With a launch scheduled in 2024, Relativity Space will have accomplished something not even SpaceX has yet been able to do. The company has managed to create a new vision for spaceflight, transforming the aerospace industry and making their rockets strong competitors for Blue Origin and SpaceX in just 6 short years. But they’re also transforming spaceflight for the average person. As the company’s first launch looms near, so too does the possibility that space will become affordable and accessible to more people and more nations, not just those that control a large amount of wealth.

The key to Relativity Space’s success is none other than an unassuming piece of machinery: the 3D printer.

It’s not, of course, just any store bought 3D printer. Their Factory of the Future houses Stargate, the world’s largest 3D metal printer that uses custom metal alloys. Stargate melts metal wire one layer at a time to create carefully designed, minimalistic parts. These parts can have tens of thousands of layers, with individual sections as tall as 36 feet. The finished product retains the rough bumpy texture of 3D printed items but can be machined down to look indistinguishable from regular metal. And the texture does add 5–10% more mass to the rocket, but this doesn’t put the 3D printed rockets at an aerodynamic disadvantage compared to their traditional counterparts.

One of the company’s third generation printers. Image by Relativity Space.

In fact, there are many key advantages to 3D printing a rocket compared to traditional methods of construction. These numerous benefits are what led founders Tim Ellis and Jordan Noone — formerly from Blue Origin and SpaceX, respectively — to start their own company centered around the idea.

Among the advantages, perhaps the most impressive is the reduction in the number of parts. Where a traditional rocket can have over 100,000 individual parts, printed rockets have less than 1,000. This is 100 times fewer parts at a fraction of the cost and time. Take, for example, Relativity Space’s Aeon 1 engine. A similar engine would have taken 3,000 parts to construct. Aeon 1 took only 3, and was completed in 9 days. Their rockets — Terran 1 and Terran R — have completion times of just 2 months as compared to a 2 year completion time for traditional rockets.

This iteration is the company’s biggest strength. The short time it takes to go from raw material to completed product means that engineers are free to design, build, and test their parts at a rapid rate, improving something like an engine from one month to the next until they have a perfected design. New software, computer simulations, and artificial intelligence are a large part of this perfection process. Their Aeon 1 engine has, to date, completed over 500 test runs.

The Aeon 1 engine. Image by Relativity Space.

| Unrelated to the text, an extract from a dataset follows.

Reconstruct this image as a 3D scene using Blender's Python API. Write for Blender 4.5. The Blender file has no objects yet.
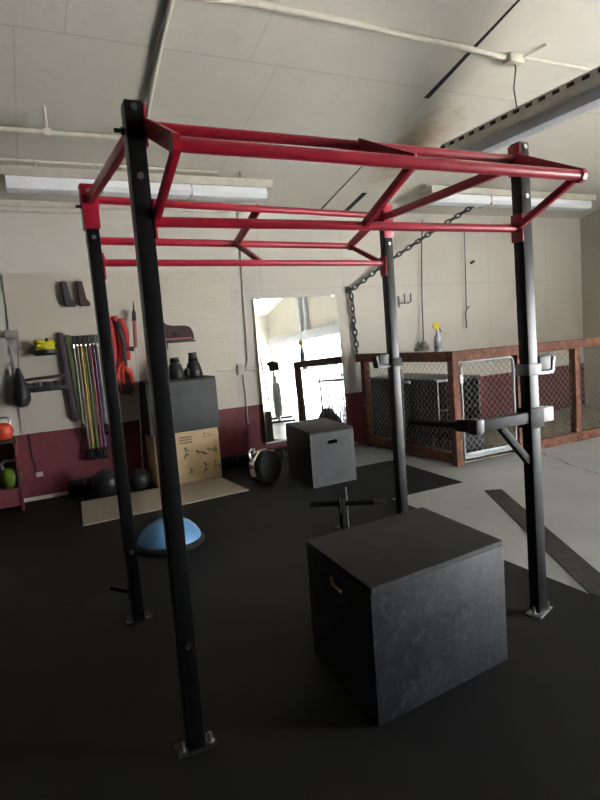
import bpy, bmesh, math, random
from mathutils import Vector, Matrix, Quaternion
random.seed(7)
sc = bpy.context.scene
COL = sc.collection
V = Vector
PI = math.pi

# ------------------------------------------------------------------ materials
def new_mat(name):
    m = bpy.data.materials.new(name); m.use_nodes = True
    nt = m.node_tree
    return m, nt, nt.nodes['Principled BSDF']

def nd(nt, typ, **kw):
    n = nt.nodes.new(typ)
    for k, v in kw.items(): setattr(n, k, v)
    return n

def mix_rgb(nt, fac, a, b):
    n = nd(nt, 'ShaderNodeMix', data_type='RGBA')
    for sock, val in ((n.inputs[0], fac), (n.inputs[6], a), (n.inputs[7], b)):
        if isinstance(val, bpy.types.NodeSocket): nt.links.new(val, sock)
        elif isinstance(val, (int, float)): sock.default_value = val
        else: sock.default_value = (*val, 1) if len(val) == 3 else val
    return n.outputs[2]

def math_n(nt, op, a, b=None, c=None):
    n = nd(nt, 'ShaderNodeMath', operation=op)
    for i, val in enumerate((a, b, c)):
        if val is None: continue
        if isinstance(val, bpy.types.NodeSocket): nt.links.new(val, n.inputs[i])
        else: n.inputs[i].default_value = val
    return n.outputs[0]

def noise(nt, scale, detail=4, rough=.55, vec=None, dist=0.0):
    n = nd(nt, 'ShaderNodeTexNoise'); n.inputs['Scale'].default_value = scale
    n.inputs['Detail'].default_value = detail; n.inputs['Roughness'].default_value = rough
    n.inputs['Distortion'].default_value = dist
    nt.links.new(vec if vec else obj_co(nt), n.inputs['Vector'])
    return n.outputs['Fac']

def obj_co(nt):
    for n in nt.nodes:
        if n.bl_idname == 'ShaderNodeTexCoord': return n.outputs['Object']
    return nd(nt, 'ShaderNodeTexCoord').outputs['Object']

def ramp(nt, fac, lo, hi):
    n = nd(nt, 'ShaderNodeMapRange'); n.clamp = True
    nt.links.new(fac, n.inputs[0]); n.inputs[1].default_value = lo; n.inputs[2].default_value = hi
    return n.outputs[0]

def bump(nt, b, fac, strength, dist=.01):
    n = nd(nt, 'ShaderNodeBump'); n.inputs['Strength'].default_value = strength
    n.inputs['Distance'].default_value = dist
    nt.links.new(fac, n.inputs['Height']); nt.links.new(n.outputs[0], b.inputs['Normal'])

def mat(name, c, rough=.5, metal=0., c2=None, scale=8., lo=.4, hi=.7, bmp=0., bscale=60., spec=.5, coat=0.):
    m, nt, b = new_mat(name)
    b.inputs['Roughness'].default_value = rough; b.inputs['Metallic'].default_value = metal
    b.inputs['Specular IOR Level'].default_value = spec
    b.inputs['Coat Weight'].default_value = coat
    if c2 is None: c2 = tuple(x * .82 for x in c)
    f = ramp(nt, noise(nt, scale, 6, .6), lo, hi)
    nt.links.new(mix_rgb(nt, f, c, c2), b.inputs['Base Color'])
    if bmp: bump(nt, b, noise(nt, bscale, 4, .6), bmp)
    return m

M = {}
M['black_paint'] = mat('black_powder_coat', (.007, .007, .0075), .33, 0, (.03, .03, .031), 14, .6, .8, .08, 90, .42)
M['red_paint'] = mat('red_powder_coat', (.45, .016, .042), .3, 0, (.36, .014, .034), 10, .4, .7, .05, 80, .5)
M['steel'] = mat('zinc_steel', (.55, .55, .55), .32, 1, (.35, .35, .36), 30)
M['chrome'] = mat('chrome', (.78, .76, .7), .12, 1, (.6, .58, .52), 20)
M['galv'] = mat('galvanised_steel', (.36, .38, .38), .55, .6, (.26, .28, .28), 25)
M['wire'] = mat('galvanised_wire', (.4, .4, .39), .45, .8, (.28, .28, .27), 25)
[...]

This brilliant use of artificial intelligence and automation means spaceflight could become 10–100 times cheaper. But there’s another important factor contributing to this immense reduction in cost. It’s the accomplishment Relativity Space will have managed to achieve before SpaceX — if they carry out the successful launch of their Terran R rocket in 2024.

Terran R will be fully reusable. Everything from the first and second stages, the engines, and the payload fairing can be used on multiple LEO (low Earth orbit) trips. Even SpaceX’s Falcon 9 rockets are only partially reusable, though SpaceX is working on releasing a fully reusable model sometime in the next few years. As compared to Terran 1 launching 3 months from now, Terran R will be much bigger, capable of a heavier payload, and will be entirely reusable.

Terran 1 (left) can launch a maximum of 2,756 lbs (1,250 kilograms) while Terran R’s maximum is 44,092 lbs (20,000 kg). Terran R will be launching satellites into orbit in 2024. Image by Relativity Space.

Relativity Space’s potential hasn’t escaped the attention of many prominent investors. Apart from having raised $1.3 billion in investments to date, the company has also partnered with NASA and the US Air Force. However, the company’s ambitions extend far beyond Earth. Relativity Space aims to help establish human colonies on Mars and to print the very first rocket on the surface of the Red Planet. 3D printed materials, being both lightweight and affordable, could become a vital technology in helping establish a new colony.

For the founders — and for all of us with dreams of traveling to the Solar System’s bounty of worlds — this technologically-paved journey has always been about the human experience. It’s about expanding the perspectives and possibilities of mankind. Becoming a wiser, more diverse interplanetary species will require an effort on the part of many companies and governments across the world. There is no single group of people, nor any single approach to technology, which will make our spacefaring dreams come true. 3D printed rockets are just one page in the blueprint for the stars.